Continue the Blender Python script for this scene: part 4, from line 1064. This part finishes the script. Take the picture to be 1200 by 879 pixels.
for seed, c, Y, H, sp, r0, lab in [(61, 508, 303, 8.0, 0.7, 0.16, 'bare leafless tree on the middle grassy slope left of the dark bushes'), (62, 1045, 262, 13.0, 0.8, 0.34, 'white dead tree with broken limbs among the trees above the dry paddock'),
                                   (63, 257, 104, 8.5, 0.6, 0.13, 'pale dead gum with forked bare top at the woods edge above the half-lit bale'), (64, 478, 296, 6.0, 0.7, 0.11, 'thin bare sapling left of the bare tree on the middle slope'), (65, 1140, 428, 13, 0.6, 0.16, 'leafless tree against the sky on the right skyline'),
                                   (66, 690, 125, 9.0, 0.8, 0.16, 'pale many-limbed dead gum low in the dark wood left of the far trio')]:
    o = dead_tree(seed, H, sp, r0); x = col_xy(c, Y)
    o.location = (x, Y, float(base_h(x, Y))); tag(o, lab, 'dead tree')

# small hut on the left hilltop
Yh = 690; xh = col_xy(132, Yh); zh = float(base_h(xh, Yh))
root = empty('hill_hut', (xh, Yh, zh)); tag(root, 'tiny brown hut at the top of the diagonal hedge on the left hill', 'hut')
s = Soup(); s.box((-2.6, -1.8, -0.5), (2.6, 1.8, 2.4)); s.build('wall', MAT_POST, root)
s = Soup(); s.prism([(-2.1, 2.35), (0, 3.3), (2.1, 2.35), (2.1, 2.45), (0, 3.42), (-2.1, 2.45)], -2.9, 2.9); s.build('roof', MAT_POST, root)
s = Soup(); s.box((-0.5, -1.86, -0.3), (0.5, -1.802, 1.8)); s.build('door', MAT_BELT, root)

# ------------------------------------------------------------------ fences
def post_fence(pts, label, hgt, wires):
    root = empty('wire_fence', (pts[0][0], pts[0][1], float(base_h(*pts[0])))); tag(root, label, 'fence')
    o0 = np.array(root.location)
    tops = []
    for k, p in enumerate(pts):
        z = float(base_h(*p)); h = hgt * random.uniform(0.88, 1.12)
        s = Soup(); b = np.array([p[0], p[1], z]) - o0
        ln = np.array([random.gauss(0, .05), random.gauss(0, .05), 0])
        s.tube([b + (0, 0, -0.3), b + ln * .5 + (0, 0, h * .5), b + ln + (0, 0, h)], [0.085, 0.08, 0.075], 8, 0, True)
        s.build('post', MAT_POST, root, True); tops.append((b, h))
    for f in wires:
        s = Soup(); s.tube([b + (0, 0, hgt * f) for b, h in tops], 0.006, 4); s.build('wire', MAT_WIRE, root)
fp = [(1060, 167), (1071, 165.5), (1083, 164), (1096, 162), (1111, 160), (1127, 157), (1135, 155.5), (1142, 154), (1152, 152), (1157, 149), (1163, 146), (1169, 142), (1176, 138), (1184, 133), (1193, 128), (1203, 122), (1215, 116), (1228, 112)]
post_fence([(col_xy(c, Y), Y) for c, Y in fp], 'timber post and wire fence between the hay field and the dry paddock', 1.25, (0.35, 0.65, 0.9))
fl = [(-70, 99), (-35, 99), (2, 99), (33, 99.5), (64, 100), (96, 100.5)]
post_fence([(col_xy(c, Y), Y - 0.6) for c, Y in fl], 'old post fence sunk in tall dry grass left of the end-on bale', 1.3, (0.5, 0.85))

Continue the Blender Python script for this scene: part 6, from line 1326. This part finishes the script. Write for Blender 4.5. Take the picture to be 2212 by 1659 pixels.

* EXERCISE AIM
Your task is to extract all of the records exactly.

* WRITTEN SOLUTION
Continue the Blender Python script for this scene: part 4, from line 1064. This part finishes the script. Take the picture to be 1200 by 879 pixels.
for seed, c, Y, H, sp, r0, lab in [(61, 508, 303, 8.0, 0.7, 0.16, 'bare leafless tree on the middle grassy slope left of the dark bushes'), (62, 1045, 262, 13.0, 0.8, 0.34, 'white dead tree with broken limbs among the trees above the dry paddock'),
                                   (63, 257, 104, 8.5, 0.6, 0.13, 'pale dead gum with forked bare top at the woods edge above the half-lit bale'), (64, 478, 296, 6.0, 0.7, 0.11, 'thin bare sapling left of the bare tree on the middle slope'), (65, 1140, 428, 13, 0.6, 0.16, 'leafless tree against the sky on the right skyline'),
                                   (66, 690, 125, 9.0, 0.8, 0.16, 'pale many-limbed dead gum low in the dark wood left of the far trio')]:
    o = dead_tree(seed, H, sp, r0); x = col_xy(c, Y)
    o.location = (x, Y, float(base_h(x, Y))); tag(o, lab, 'dead tree')

# small hut on the left hilltop
Yh = 690; xh = col_xy(132, Yh); zh = float(base_h(xh, Yh))
root = empty('hill_hut', (xh, Yh, zh)); tag(root, 'tiny brown hut at the top of the diagonal hedge on the left hill', 'hut')
s = Soup(); s.box((-2.6, -1.8, -0.5), (2.6, 1.8, 2.4)); s.build('wall', MAT_POST, root)
s = Soup(); s.prism([(-2.1, 2.35), (0, 3.3), (2.1, 2.35), (2.1, 2.45), (0, 3.42), (-2.1, 2.45)], -2.9, 2.9); s.build('roof', MAT_POST, root)
s = Soup(); s.box((-0.5, -1.86, -0.3), (0.5, -1.802, 1.8)); s.build('door', MAT_BELT, root)

# ------------------------------------------------------------------ fences
def post_fence(pts, label, hgt, wires):
    root = empty('wire_fence', (pts[0][0], pts[0][1], float(base_h(*pts[0])))); tag(root, label, 'fence')
    o0 = np.array(root.location)
    tops = []
    for k, p in enumerate(pts):
        z = float(base_h(*p)); h = hgt * random.uniform(0.88, 1.12)
        s = Soup(); b = np.array([p[0], p[1], z]) - o0
        ln = np.array([random.gauss(0, .05), random.gauss(0, .05), 0])
        s.tube([b + (0, 0, -0.3), b + ln * .5 + (0, 0, h * .5), b + ln + (0, 0, h)], [0.085, 0.08, 0.075], 8, 0, True)
        s.build('post', MAT_POST, root, True); tops.append((b, h))
    for f in wires:
        s = Soup(); s.tube([b + (0, 0, hgt * f) for b, h in tops], 0.006, 4); s.build('wire', MAT_WIRE, root)
fp = [(1060, 167), (1071, 165.5), (1083, 164), (1096, 162), (1111, 160), (1127, 157), (1135, 155.5), (1142, 154), (1152, 152), (1157, 149), (1163, 146), (1169, 142), (1176, 138), (1184, 133), (1193, 128), (1203, 122), (1215, 116), (1228, 112)]
post_fence([(col_xy(c, Y), Y) for c, Y in fp], 'timber post and wire fence between the hay field and the dry paddock', 1.25, (0.35, 0.65, 0.9))
fl = [(-70, 99), (-35, 99), (2, 99), (33, 99.5), (64, 100), (96, 100.5)]
post_fence([(col_xy(c, Y), Y - 0.6) for c, Y in fl], 'old post fence sunk in tall dry grass left of the end-on bale', 1.3, (0.5, 0.85))

Continue the Blender Python script for this scene: part 6, from line 1326. This part finishes the script. Write for Blender 4.5. Take the picture to be 2212 by 1659 pixels.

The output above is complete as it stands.